Most of us have a bucket list.

Mine should more or less read “go everywhere and do everything.”

That’s a slight exaggeration as skydiving and swimming with sharks aren’t on the list but it has become important to me that I try as many different things as possible.

One item on my list is to take a ride in an old fashioned biplane like the barnstormers use. You know the kind – it’s open air?

This is sort of an interesting goal for a gal who’s afraid of heights but I’m determined to not allow my fears to hold me back. That’s been the theme of the last year and a half and it has served me well in all areas of life but one.

I had the opportunity to take a ride earlier this month but chickened out and have regretted it ever since. So when I learned that biplane rides are being offered at a nearby airport this weekend, it became clear that it’s time to face the fear and check this item off my bucket list.

I’m wavering somewhere between excitement and terror but am trying hard to embrace the pure joy of anticipation.

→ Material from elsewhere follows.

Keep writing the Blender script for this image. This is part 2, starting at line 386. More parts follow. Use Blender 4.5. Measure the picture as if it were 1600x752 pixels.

I’m sort of an old soul and have a deep appreciation for old cars, trains, trucks and planes. There’s something romantic about these old biplanes and the tradition of barnstorming.

The plane pictured above is the one I’ll be riding in. It’s a 1929! How cool is that? This is the sort of bird you would normally see in a museum and I’ll be flying high above the earth in it in a few days!

What do you think? Would you take this ride? What’s on your bucket list?